Prompt
Beginning with the first line, set down every line through the one containing "wy = y + 2.2", exactly as it appears, but not the pictures.
-*-
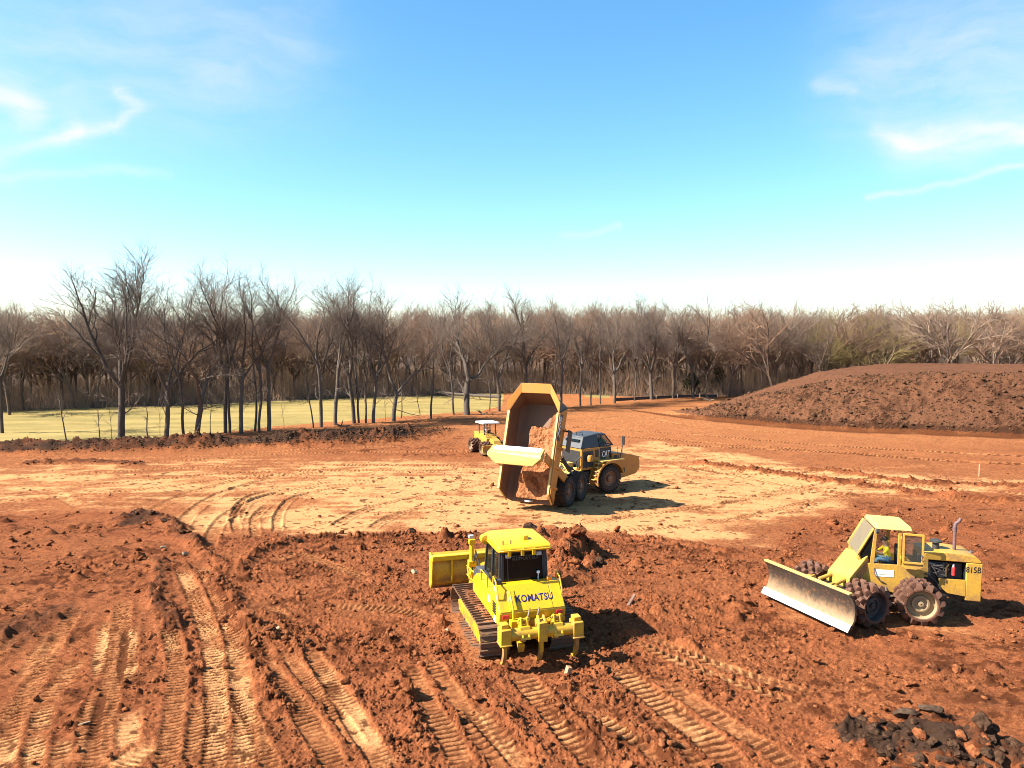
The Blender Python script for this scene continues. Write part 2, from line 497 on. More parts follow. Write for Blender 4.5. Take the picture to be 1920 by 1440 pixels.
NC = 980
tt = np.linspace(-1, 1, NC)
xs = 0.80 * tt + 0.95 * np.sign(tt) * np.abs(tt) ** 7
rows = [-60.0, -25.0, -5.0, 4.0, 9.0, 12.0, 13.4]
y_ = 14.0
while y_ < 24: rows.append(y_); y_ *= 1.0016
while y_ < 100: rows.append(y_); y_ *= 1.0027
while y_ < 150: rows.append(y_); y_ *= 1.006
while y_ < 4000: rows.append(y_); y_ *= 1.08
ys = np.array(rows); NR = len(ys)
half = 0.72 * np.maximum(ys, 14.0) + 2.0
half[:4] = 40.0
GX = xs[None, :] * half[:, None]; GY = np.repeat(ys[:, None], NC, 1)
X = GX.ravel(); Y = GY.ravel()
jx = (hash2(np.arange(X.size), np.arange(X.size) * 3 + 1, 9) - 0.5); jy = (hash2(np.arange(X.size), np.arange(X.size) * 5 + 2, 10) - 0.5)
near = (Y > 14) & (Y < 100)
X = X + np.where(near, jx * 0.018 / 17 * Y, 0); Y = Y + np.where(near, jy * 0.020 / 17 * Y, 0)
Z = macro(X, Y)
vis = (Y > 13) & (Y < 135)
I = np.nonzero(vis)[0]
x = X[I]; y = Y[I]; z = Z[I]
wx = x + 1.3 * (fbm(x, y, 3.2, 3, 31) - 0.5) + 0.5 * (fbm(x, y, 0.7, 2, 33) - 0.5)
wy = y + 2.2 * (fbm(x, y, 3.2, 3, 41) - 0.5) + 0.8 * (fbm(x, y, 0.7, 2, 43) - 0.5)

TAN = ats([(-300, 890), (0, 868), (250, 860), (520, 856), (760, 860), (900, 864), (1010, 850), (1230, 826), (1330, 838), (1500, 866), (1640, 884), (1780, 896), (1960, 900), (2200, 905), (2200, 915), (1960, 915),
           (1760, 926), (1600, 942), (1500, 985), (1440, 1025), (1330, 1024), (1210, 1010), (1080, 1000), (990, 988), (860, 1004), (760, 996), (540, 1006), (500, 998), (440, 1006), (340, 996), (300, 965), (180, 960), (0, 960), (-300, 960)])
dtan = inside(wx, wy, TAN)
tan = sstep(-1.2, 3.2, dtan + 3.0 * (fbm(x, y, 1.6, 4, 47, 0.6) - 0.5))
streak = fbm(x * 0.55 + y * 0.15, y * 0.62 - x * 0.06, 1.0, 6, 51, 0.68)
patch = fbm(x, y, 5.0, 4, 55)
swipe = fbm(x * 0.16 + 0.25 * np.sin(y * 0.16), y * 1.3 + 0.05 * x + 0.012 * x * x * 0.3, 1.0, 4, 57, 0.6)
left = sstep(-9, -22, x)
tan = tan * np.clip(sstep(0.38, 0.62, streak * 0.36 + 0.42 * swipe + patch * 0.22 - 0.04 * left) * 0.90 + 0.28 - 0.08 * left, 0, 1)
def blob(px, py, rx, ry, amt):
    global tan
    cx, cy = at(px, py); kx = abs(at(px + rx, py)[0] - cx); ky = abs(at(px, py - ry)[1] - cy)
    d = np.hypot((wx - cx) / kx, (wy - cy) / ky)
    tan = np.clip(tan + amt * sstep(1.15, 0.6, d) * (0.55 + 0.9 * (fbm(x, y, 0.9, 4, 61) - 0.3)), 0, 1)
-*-
Answer for the task
The Blender Python script for this scene continues. Write part 2, from line 497 on. More parts follow. Write for Blender 4.5. Take the picture to be 1920 by 1440 pixels.
NC = 980
tt = np.linspace(-1, 1, NC)
xs = 0.80 * tt + 0.95 * np.sign(tt) * np.abs(tt) ** 7
rows = [-60.0, -25.0, -5.0, 4.0, 9.0, 12.0, 13.4]
y_ = 14.0
while y_ < 24: rows.append(y_); y_ *= 1.0016
while y_ < 100: rows.append(y_); y_ *= 1.0027
while y_ < 150: rows.append(y_); y_ *= 1.006
while y_ < 4000: rows.append(y_); y_ *= 1.08
ys = np.array(rows); NR = len(ys)
half = 0.72 * np.maximum(ys, 14.0) + 2.0
half[:4] = 40.0
GX = xs[None, :] * half[:, None]; GY = np.repeat(ys[:, None], NC, 1)
X = GX.ravel(); Y = GY.ravel()
jx = (hash2(np.arange(X.size), np.arange(X.size) * 3 + 1, 9) - 0.5); jy = (hash2(np.arange(X.size), np.arange(X.size) * 5 + 2, 10) - 0.5)
near = (Y > 14) & (Y < 100)
X = X + np.where(near, jx * 0.018 / 17 * Y, 0); Y = Y + np.where(near, jy * 0.020 / 17 * Y, 0)
Z = macro(X, Y)
vis = (Y > 13) & (Y < 135)
I = np.nonzero(vis)[0]
x = X[I]; y = Y[I]; z = Z[I]
wx = x + 1.3 * (fbm(x, y, 3.2, 3, 31) - 0.5) + 0.5 * (fbm(x, y, 0.7, 2, 33) - 0.5)
wy = y + 2.2 * (fbm(x, y, 3.2, 3, 41) - 0.5) + 0.8 * (fbm(x, y, 0.7, 2, 43) - 0.5)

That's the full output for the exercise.